As we enjoy the good times in American agriculture, let’s not forget the needs of less fortunate farmers elsewhere around the world

When it comes to philanthropists who are especially gifted at finding practical ways to improve our world, Microsoft founder Bill Gates may ultimately prove to be the greatest of them all. And some may find it ironic that the man who made his fortune creating software would now focus so much of his time on agriculture.

While we’ve been focused on the growing profits and land prices enjoyed by American farmers, it’s easy to forget that our farming colleagues around the world aren’t faring nearly so well. We are indebted to the Bill & Melinda Gates Foundation for its work in identifying this massive challenge and allocating $2 billion to helping poor farm families around the world.

Gates’ annual letter paints a stark picture: “Right now, just over 1 billion people — about 15 percent of the people in the world — live in extreme poverty. On most days, they worry about whether their family will have enough food to eat. There is irony in this, since most of them live and work on farms. The problem is that their farms, which tend to be just a couple acres in size, don’t produce enough food for a family to live on,” says Gates.

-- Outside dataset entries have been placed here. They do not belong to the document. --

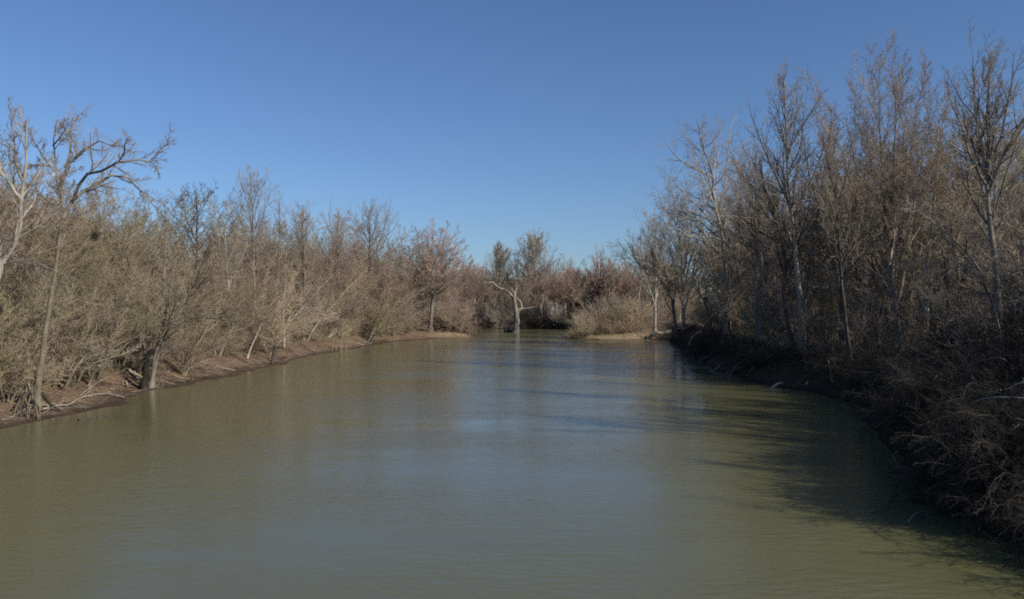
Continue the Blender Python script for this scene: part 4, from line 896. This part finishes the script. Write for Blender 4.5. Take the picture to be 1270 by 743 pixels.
# fallen twigs
def litter_twigs(name, label, xs, ys, zs, ln, mats):
    n = len(xs); th = rng.uniform(0, 6.28, n)
    D = np.stack([np.cos(th), np.sin(th), rng.normal(.12, .22, n)], 1)
    p, r = extend(np.stack([xs, ys, zs+.03], 1), D, ln*rng.uniform(.4, 1.6, n), rng.uniform(.006, .022, n), 4, .2, 0, rng, .5)
    h = n//2
    o = obj(name, tubemesh(name, [(p[:h], r[:h], 3, 0), (p[h:], r[h:], 3, 1)], mats)); tag(o, label, 'fallen twigs', kind='stuff')
xs, ys, zs = scatter(1300, lambda v, r: xl(v)-1.2-abs(r.normal(0, 4)), rng, 32, 150, 1.4)
litter_twigs('twig_litter', 'small fallen twigs scattered on the left bank', xs, ys, zs, .9, [M['driftwood'], M['bark_grey']])
xs, ys, zs = scatter(1800, lambda v, r: xr(v)+.1+abs(r.normal(0, 4)), rng, 15, 140, 1.4)
litter_twigs('twig_litter', 'small fallen twigs scattered on the right bank', xs, ys, zs, .9, [M['bark_grey'], M['twig_dark']])
# dry grass and weeds
def blades(name, label, xs, ys, zs, h, mats, thick=.008):
    n = len(xs)
    D = unit(rng.normal(0, .38, (n, 3))+np.array([0, 0, 1]))
    p, r = extend(np.stack([xs, ys, zs-.03], 1), D, h*rng.uniform(.4, 1.3, n), np.full(n, thick), 4, .2, -.08, rng, .2)
    h2 = n//2
    o = obj(name, tubemesh(name, [(p[:h2], r[:h2], 3, 0), (p[h2:], r[h2:], 3, 1)], mats)); tag(o, label, 'dry grass', kind='stuff')
def clump(cx, cy, rx, ry, n):
    a = rng.normal(0, 1, (n, 2)); xs = cx+a[:, 0]*rx; ys = cy+a[:, 1]*ry; z = height(xs, ys); k = z > .12; return xs[k], ys[k], z[k]
blades('dry_grass', 'tan dry grass covering the tip of the left spit', *clump(-8.6, 145, 2.0, 2.2, 9000), .55, [M['straw'], M['twig_tan']], .014)
blades('dry_grass', 'tan dry grass on the sand spit below the willow bushes', *clump(16.5, 139.0, 3.9, .9, 5000), .35, [M['straw'], M['twig_tan']], .014)
xs, ys, zs = scatter(16000, lambda v, r: xl(v)-4.2-abs(r.normal(0, 3.5)), rng, 32, 150, 1.2)
blades('dry_weeds', 'thin dry weeds and grass along the left bank', xs, ys, zs, .7, [M['twig_brown'], M['twig_olive']], .008)
xs, ys, zs = scatter(16000, lambda v, r: xr(v)+4+abs(r.normal(0, 7)), rng, 44, 150, 1.2)
blades('dry_weeds', 'tall dry weeds on the floor of the right bank wood', xs, ys, zs, 1.3, [M['twig_tan'], M['twig_brown']], .009)


# ------------------------------------------------------------------ camera, light, sky
cam = bpy.data.cameras.new('camera'); co = bpy.data.objects.new('camera', cam); COL.objects.link(co)
cam.sensor_width = 36; cam.lens = F/1270*36; cam.clip_start = 0.1; cam.clip_end = 12000
co.location = (0, 0, CAMZ); co.rotation_euler = (RAD(90)+math.atan((HORIZ-371.5)/F), 0, 0)
SC.camera = co

AZ, EL = RAD(124), RAD(32)      # azimuth clockwise from the view direction (+Y)
sd_ = (math.sin(AZ)*math.cos(EL), math.cos(AZ)*math.cos(EL), math.sin(EL))
sun = bpy.data.lights.new('sun', 'SUN'); sun.energy = 3.4; sun.angle = RAD(0.9); sun.color = (1.0, 0.93, 0.82)
so = bpy.data.objects.new('sun', sun); COL.objects.link(so); so.location = (60, -30, 60)
from mathutils import Vector
so.rotation_euler = Vector(sd_).to_track_quat('Z', 'Y').to_euler()
wd = bpy.data.worlds.new('World'); SC.world = wd; wd.use_nodes = True
nt = wd.node_tree; N = nt.nodes; L = nt.links
sky = N.new('ShaderNodeTexSky'); sky.sky_type = 'NISHITA'; sky.sun_disc = False
sky.sun_elevation = EL; sky.sun_rotation = AZ; sky.altitude = 200; sky.air_density = 1.0; sky.dust_density = 0.8; sky.ozone_density = 2.5
bg = N['Background']; bg.inputs['Strength'].default_value = 0.066
tn = N.new('ShaderNodeMix'); tn.data_type = 'RGBA'; tn.blend_type = 'MULTIPLY'; tn.inputs['Factor'].default_value = 1
L.new(sky.outputs[0], tn.inputs['A']); tn.inputs['B'].default_value = (0.80, 0.99, 1.27, 1)
L.new(tn.outputs['Result'], bg.inputs['Color'])
SC.view_settings.view_transform = 'Standard'; SC.view_settings.look = 'None'; SC.view_settings.exposure = 0.38; SC.view_settings.gamma = 1.0
SC.cycles.use_denoising = False
SC.cycles.pixel_filter_type = 'BLACKMAN_HARRIS'; SC.cycles.filter_width = 1.8
SC.cycles.sample_clamp_indirect = 1.5; SC.cycles.sample_clamp_direct = 6.0
SC.cycles.max_bounces = 5; SC.cycles.diffuse_bounces = 3; SC.cycles.glossy_bounces = 2
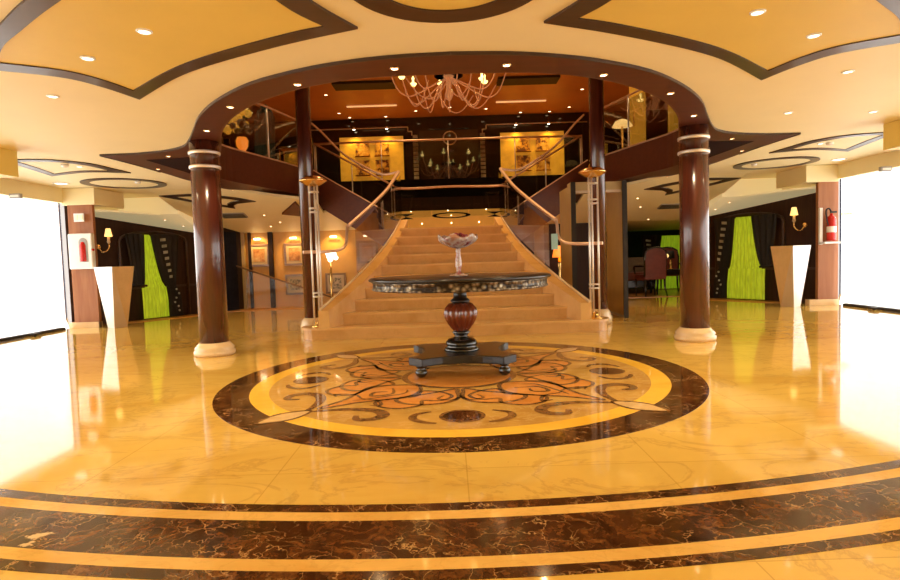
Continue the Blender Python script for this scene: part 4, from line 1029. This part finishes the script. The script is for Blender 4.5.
# ------------------------------------------------------------------ lights
def area(name, loc, size, energy, col, rot=(0,0,0), sizey=None):
    d = bpy.data.lights.new(name, 'AREA'); d.energy = energy; d.color = col; d.size = size
    if sizey: d.shape = 'RECTANGLE'; d.size_y = sizey
    o = bpy.data.objects.new(name, d); C.objects.link(o); o.location = loc; o.rotation_euler = rot
    return o
def spot(name, loc, e, col, size=2.0, r=.05):
    d = bpy.data.lights.new(name, 'SPOT'); d.energy = e; d.color = col; d.spot_size = size; d.spot_blend = .9; d.shadow_soft_size = r
    o = bpy.data.objects.new(name, d); C.objects.link(o); o.location = loc; return o
def point(name, loc, e, col, r=.2):
    d = bpy.data.lights.new(name, 'POINT'); d.energy = e; d.color = col; d.shadow_soft_size = r
    o = bpy.data.objects.new(name, d); C.objects.link(o); o.location = loc; return o
W1 = (1,.80,.48)
for s in (-1, 1):
    for x, y in ((2.37,3.85), (1.79,3.45), (3.16,4.67), (3.47,6.01), (4.95,7.8)): spot('downlight_beam', (x*s,y,CZ-.03), 48, W1)
    for x, y in ((2.46,5.92), (1.9,5.07), (1.17,4.50), (.40,4.20)): spot('ring_beam', (x*s,y,CZ-.06), 40, W1)
    spot('front_beam', (1.2*s,1.2,CZ-.03), 60, W1, 2.4); spot('rear_beam', (3.8*s,11.0,2.1), 42, (1,.64,.28))
    spot('gallery_fill', (3.9*s,10.6,5.3), 70, (1,.66,.34), 1.6)  # added fill spot to light the gallery and its flowers
    spot('gallery_fill', (5.5*s,12.5,5.3), 130, (1,.58,.24), 2.4)
    for x, y in ((1.6,15.5), (3.0,16.8)): spot('upper_beam', (x*s,y,5.32), 90, (1,.58,.24), 2.4)
    spot('chandelier_fill', (1.6*s,10.9,5.3), 80, (1,.62,.28), 2.4, .03); spot('chandelier_fill', (1.0*s,13.4,5.3), 80, (1,.62,.28), 2.4, .03)  # added ceiling spots standing in for the chandelier's light
    spot('stair_beam', (.45*s,9.6,5.3), 260, (1,.66,.30), 1.5, .04)
    spot('curtain_beam', (4.9*s,10.3,2.2), 22, W1, 2.2)
point('chandelier_glow', (.05,12.3,4.75), 60, (1,.56,.2), .03)
spot('lounge_beam', (5.0,13.6,1.62), 12, (1,.66,.35), 2.6)
w = bpy.data.worlds.new('daylight'); scn.world = w; w.use_nodes = True
bg = w.node_tree.nodes['Background']; bg.inputs[0].default_value = (1,.965,.90,1); bg.inputs[1].default_value = 5.5

# ------------------------------------------------------------------ camera
cd = bpy.data.cameras.new('camera'); cam = bpy.data.objects.new('camera', cd); C.objects.link(cam); scn.camera = cam
f, pitch, yaw, roll = 577.7, .0547, .0004, .0310
cd.sensor_width = 36; cd.lens = f/900*36; cd.clip_end = 200
fw = Vector((-sin(yaw)*cos(pitch), cos(yaw)*cos(pitch), -sin(pitch))); r = Vector((cos(yaw), sin(yaw), 0)); u = r.cross(fw)
r2 = r*cos(roll)-u*sin(roll); u2 = r*sin(roll)+u*cos(roll)
mt = Matrix((r2, u2, -fw)).transposed().to_4x4(); mt.translation = Vector((-.052,0,1.0)); cam.matrix_world = mt
scn.view_settings.view_transform = 'Standard'; scn.view_settings.look = 'None'; scn.view_settings.exposure = -.14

Pointing to the improvements brought about by past innovation, such as new seed varieties for rice, wheat and corn, Gates believes we can do even better by funding more innovation.

“The world faces a clear choice. If we invest relatively modest amounts, many more poor farmers will be able to feed their families. If we don’t, one in seven people will continue living needlessly on the edge of starvation,” says Gates.

I, for one, am grateful for the generosity and good work of the Bill and Melinda Gates Foundation, which reminds me that those of us who are so blessed in American agriculture today should remember those who are not.